SUMMARY - After judgment, § 195; right of informer under act of 1866, § 196.— Before judgment, § 197.— By the secretary of the treasury, §§ 198–201.— Conviction and pardon a bar to suit, §§ 202, 203.

$195. The president's power to pardon and remit fines and penalties, after a judgment ordering a portion of a fine to be paid to a private citizen as informer, is limited to a remission of the share of the government only, and is inoperative to divest an interest vested by such judgment in the citizen. United States v. Harris, §§ 204, 205.

§ 196. Prior to the amended internal revenue act of 1866 (14 Stat. at L., 146), the interest of an informer in a judgment, procured upon his information, for a fine or penalty, vested immediately upon the rendering of the judgment in his favor, and the change made by the above act does not affect the rights of an informer vested before its passage. Ibid.

§ 197. It seems that before judgment rendered in a suit for a fine or penalty, where the prosecution is wholly in the name of the United States, the president has the power to pardon and remit the fine notwithstanding the interest of an informer in the suit. Ibid.

§ 198. Under section 5294, Revised Statutes United States, the secretary of the treasury has power to remit fines or penalties provided for in laws relating to steam vessels, or discontinue any prosecution to recover penalties denounced in such laws, and thus cut off the rights of an informer, except where the informer's share of the penalty shall have been determined by a court of competent jurisdiction prior to the application for the remission of the penalty. The provisions of the above section are valid and not unconstitutional as infringing on the pardoning power vested in the president. The Laura, §§ 206–208.

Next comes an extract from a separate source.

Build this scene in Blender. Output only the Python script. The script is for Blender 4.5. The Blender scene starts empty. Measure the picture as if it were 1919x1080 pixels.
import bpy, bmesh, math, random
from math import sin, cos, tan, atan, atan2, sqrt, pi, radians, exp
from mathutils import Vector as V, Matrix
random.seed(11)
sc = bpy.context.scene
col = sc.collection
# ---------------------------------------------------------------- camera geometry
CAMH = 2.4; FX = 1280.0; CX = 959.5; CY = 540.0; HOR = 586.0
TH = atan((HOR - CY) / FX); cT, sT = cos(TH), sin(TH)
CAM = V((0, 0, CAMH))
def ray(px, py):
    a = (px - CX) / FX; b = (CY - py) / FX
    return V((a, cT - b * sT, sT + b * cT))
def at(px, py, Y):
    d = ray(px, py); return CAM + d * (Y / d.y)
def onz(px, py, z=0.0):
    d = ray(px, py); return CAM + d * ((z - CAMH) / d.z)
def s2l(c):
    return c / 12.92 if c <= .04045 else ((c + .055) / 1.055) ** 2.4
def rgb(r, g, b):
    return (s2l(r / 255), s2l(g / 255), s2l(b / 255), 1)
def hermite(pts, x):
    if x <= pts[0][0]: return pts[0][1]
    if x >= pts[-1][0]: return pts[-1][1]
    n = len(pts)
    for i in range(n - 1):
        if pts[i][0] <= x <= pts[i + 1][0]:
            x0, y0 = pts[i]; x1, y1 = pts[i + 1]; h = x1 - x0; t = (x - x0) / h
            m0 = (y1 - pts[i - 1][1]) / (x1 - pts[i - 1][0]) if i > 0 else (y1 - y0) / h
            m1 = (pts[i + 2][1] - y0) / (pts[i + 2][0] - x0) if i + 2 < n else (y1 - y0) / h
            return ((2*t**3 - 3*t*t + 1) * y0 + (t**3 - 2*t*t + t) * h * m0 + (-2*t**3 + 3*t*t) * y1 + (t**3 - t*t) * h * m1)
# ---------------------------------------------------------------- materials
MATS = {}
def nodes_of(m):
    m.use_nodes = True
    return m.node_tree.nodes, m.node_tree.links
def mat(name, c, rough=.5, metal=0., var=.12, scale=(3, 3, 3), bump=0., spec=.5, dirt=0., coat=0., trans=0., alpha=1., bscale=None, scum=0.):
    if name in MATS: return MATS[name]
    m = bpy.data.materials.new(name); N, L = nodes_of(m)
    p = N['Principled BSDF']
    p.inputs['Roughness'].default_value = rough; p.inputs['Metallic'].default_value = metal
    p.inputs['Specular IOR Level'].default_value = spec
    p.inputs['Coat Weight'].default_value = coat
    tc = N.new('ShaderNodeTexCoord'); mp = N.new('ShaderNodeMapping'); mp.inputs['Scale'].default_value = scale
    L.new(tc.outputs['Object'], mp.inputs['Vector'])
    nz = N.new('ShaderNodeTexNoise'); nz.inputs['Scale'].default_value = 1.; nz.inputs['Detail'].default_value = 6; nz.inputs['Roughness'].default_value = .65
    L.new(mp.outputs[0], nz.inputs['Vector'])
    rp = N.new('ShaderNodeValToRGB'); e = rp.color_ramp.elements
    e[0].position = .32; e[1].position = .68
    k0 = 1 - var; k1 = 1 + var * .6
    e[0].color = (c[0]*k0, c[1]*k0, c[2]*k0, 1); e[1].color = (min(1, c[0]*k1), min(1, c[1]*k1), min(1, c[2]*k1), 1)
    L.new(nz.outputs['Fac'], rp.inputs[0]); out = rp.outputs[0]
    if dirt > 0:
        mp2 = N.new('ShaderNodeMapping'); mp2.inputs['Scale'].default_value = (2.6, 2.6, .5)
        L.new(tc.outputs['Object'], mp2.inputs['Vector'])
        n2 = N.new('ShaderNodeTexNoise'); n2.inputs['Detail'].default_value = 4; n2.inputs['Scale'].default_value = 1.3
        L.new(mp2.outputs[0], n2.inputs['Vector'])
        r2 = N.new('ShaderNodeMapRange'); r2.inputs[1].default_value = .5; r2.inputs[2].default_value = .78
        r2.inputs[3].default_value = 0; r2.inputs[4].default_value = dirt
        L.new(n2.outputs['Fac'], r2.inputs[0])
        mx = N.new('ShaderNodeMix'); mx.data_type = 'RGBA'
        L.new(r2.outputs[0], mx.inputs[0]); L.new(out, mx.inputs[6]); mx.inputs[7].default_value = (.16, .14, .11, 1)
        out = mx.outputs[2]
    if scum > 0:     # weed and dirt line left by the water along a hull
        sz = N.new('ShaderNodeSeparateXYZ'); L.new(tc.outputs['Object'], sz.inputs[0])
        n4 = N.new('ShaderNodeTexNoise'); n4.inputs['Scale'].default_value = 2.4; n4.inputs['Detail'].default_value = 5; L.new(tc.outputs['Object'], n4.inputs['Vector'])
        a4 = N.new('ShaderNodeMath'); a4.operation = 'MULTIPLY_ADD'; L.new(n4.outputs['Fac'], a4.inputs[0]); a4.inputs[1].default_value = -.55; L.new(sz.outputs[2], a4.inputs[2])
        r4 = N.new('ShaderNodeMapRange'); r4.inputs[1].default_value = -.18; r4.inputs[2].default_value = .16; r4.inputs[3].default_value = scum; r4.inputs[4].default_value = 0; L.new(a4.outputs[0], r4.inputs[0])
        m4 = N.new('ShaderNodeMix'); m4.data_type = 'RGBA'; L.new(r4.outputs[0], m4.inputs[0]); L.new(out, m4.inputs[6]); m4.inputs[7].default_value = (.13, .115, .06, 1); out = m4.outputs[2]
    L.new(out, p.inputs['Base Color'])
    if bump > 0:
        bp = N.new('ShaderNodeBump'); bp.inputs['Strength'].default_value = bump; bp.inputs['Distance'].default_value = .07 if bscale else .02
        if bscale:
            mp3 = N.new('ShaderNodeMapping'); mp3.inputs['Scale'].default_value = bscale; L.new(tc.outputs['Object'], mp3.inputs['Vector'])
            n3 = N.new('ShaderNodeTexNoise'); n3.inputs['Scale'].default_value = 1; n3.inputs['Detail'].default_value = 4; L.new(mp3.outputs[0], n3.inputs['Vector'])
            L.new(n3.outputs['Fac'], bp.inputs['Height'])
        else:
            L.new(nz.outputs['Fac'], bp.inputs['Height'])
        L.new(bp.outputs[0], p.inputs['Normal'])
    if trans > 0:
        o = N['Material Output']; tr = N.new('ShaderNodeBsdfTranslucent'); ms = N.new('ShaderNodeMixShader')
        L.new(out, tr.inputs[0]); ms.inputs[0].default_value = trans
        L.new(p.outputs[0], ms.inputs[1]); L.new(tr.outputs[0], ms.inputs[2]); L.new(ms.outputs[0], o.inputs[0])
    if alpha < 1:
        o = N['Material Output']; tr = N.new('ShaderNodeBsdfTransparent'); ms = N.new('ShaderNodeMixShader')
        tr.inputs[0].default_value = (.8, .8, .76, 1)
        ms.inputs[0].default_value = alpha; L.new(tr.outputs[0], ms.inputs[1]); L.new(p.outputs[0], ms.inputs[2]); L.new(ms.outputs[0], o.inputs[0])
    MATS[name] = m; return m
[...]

§ 199. Congress having power to impose a penalty may provide for its remission by vesting the power in the secretary of the treasury of remitting a fine or penalty, or of discontinuing a suit for its enforcement. Ibid.

§200. The power of the secretary of the treasury under section 5294, Revised Statutes United States, to remit a fine or penalty after suit brought, is not restricted to cases where the suit is by the United States and under the control of its officers, nor is the power of the secretary to discontinue prosecutions limited to prosecutions brought by the United States. Ibid. § 201. Within the meaning of section 5294, Revised Statutes United States, which provides that "all rights granted to informers by such laws shall be subject to the secretary's power of remission," a libelant is none the less an informer because he sues in his own name, and is entitled to the whole penalty. The object of the statute was to provide in favor of the party incurring the penalty a mode of mitigating it, and the mischief sought to be remedied is the same whoever is to receive the penalty. Ibid.

§ 202. A conviction for conspiracy to defraud the revenue under section 5440, Revised Statutes United States, is a bar to a civil suit for penalties for the same acts under section 3296, Revised Statutes United States. United States v. McKee, §§ 209, 210.

§ 203. A pardon by the president for an offense is a bar to a civil suit for a penalty incurred by the same acts which constituted the offense for which the pardon was granted. Ibid. [NOTES.-See SS 211-242.]

UNITED STATES v. HARRIS.

(District Court for Kentucky: 1 Abbott, 110-119. 1866.)

Opinion by BALLARD, J.

STATEMENT OF FACTS.- On March 15, 1866, J. G. Harris was convicted of having in his possession merchandise subject to duty for the purpose of selling the same with the design of avoiding the payment of duties imposed thereon, and also of the offense of selling cigars, not being the manufacturer thereof, upon which the duties imposed by law had not been paid, with the knowledge thereof.

On the same day, the court rendered judgment against the convict, that he pay a fine to the United States of $500 on account of the first offense, and $100 for the second offense, in all $600. On the motion of the district attorney, the convict was not committed to prison until the fine should be paid, but a capias was awarded against him.